Task to complete:
Restate the entire listing word for word.

Data lines:
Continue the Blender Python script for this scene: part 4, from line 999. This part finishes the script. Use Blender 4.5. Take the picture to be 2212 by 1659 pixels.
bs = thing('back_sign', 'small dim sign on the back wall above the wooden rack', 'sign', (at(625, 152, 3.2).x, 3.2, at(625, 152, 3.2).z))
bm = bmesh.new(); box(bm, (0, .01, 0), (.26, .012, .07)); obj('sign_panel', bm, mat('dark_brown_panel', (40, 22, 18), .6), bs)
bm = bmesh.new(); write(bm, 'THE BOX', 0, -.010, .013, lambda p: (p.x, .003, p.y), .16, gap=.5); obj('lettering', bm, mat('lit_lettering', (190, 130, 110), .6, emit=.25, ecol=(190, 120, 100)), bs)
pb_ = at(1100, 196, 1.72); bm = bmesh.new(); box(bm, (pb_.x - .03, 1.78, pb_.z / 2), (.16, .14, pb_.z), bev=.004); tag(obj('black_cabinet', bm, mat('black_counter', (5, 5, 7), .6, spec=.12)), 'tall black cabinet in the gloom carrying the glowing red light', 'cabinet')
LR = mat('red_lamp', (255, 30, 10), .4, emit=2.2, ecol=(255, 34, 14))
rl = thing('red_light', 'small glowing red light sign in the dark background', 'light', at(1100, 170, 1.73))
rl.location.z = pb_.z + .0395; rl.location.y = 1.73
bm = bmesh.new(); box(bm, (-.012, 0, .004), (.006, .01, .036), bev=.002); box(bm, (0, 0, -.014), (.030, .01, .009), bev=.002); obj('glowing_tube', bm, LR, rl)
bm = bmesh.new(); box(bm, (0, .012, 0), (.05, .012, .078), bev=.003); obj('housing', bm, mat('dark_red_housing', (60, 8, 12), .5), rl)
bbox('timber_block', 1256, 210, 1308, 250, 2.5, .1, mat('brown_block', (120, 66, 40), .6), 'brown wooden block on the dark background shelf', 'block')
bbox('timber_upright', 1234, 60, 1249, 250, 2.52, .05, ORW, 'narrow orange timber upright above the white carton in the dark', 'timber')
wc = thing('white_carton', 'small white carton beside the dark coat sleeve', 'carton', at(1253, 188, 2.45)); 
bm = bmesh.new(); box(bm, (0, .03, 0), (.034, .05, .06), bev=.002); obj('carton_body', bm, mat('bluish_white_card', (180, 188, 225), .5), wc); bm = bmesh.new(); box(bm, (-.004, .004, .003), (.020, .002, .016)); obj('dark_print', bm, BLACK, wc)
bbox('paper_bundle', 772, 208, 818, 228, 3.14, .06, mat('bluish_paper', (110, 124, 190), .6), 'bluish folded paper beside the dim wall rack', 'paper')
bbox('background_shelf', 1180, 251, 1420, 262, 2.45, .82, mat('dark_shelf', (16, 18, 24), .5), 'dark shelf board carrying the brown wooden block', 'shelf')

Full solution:
Continue the Blender Python script for this scene: part 4, from line 999. This part finishes the script. Use Blender 4.5. Take the picture to be 2212 by 1659 pixels.
bs = thing('back_sign', 'small dim sign on the back wall above the wooden rack', 'sign', (at(625, 152, 3.2).x, 3.2, at(625, 152, 3.2).z))
bm = bmesh.new(); box(bm, (0, .01, 0), (.26, .012, .07)); obj('sign_panel', bm, mat('dark_brown_panel', (40, 22, 18), .6), bs)
bm = bmesh.new(); write(bm, 'THE BOX', 0, -.010, .013, lambda p: (p.x, .003, p.y), .16, gap=.5); obj('lettering', bm, mat('lit_lettering', (190, 130, 110), .6, emit=.25, ecol=(190, 120, 100)), bs)
pb_ = at(1100, 196, 1.72); bm = bmesh.new(); box(bm, (pb_.x - .03, 1.78, pb_.z / 2), (.16, .14, pb_.z), bev=.004); tag(obj('black_cabinet', bm, mat('black_counter', (5, 5, 7), .6, spec=.12)), 'tall black cabinet in the gloom carrying the glowing red light', 'cabinet')
LR = mat('red_lamp', (255, 30, 10), .4, emit=2.2, ecol=(255, 34, 14))
rl = thing('red_light', 'small glowing red light sign in the dark background', 'light', at(1100, 170, 1.73))
rl.location.z = pb_.z + .0395; rl.location.y = 1.73
bm = bmesh.new(); box(bm, (-.012, 0, .004), (.006, .01, .036), bev=.002); box(bm, (0, 0, -.014), (.030, .01, .009), bev=.002); obj('glowing_tube', bm, LR, rl)
bm = bmesh.new(); box(bm, (0, .012, 0), (.05, .012, .078), bev=.003); obj('housing', bm, mat('dark_red_housing', (60, 8, 12), .5), rl)
bbox('timber_block', 1256, 210, 1308, 250, 2.5, .1, mat('brown_block', (120, 66, 40), .6), 'brown wooden block on the dark background shelf', 'block')
bbox('timber_upright', 1234, 60, 1249, 250, 2.52, .05, ORW, 'narrow orange timber upright above the white carton in the dark', 'timber')
wc = thing('white_carton', 'small white carton beside the dark coat sleeve', 'carton', at(1253, 188, 2.45)); 
bm = bmesh.new(); box(bm, (0, .03, 0), (.034, .05, .06), bev=.002); obj('carton_body', bm, mat('bluish_white_card', (180, 188, 225), .5), wc); bm = bmesh.new(); box(bm, (-.004, .004, .003), (.020, .002, .016)); obj('dark_print', bm, BLACK, wc)
bbox('paper_bundle', 772, 208, 818, 228, 3.14, .06, mat('bluish_paper', (110, 124, 190), .6), 'bluish folded paper beside the dim wall rack', 'paper')
bbox('background_shelf', 1180, 251, 1420, 262, 2.45, .82, mat('dark_shelf', (16, 18, 24), .5), 'dark shelf board carrying the brown wooden block', 'shelf')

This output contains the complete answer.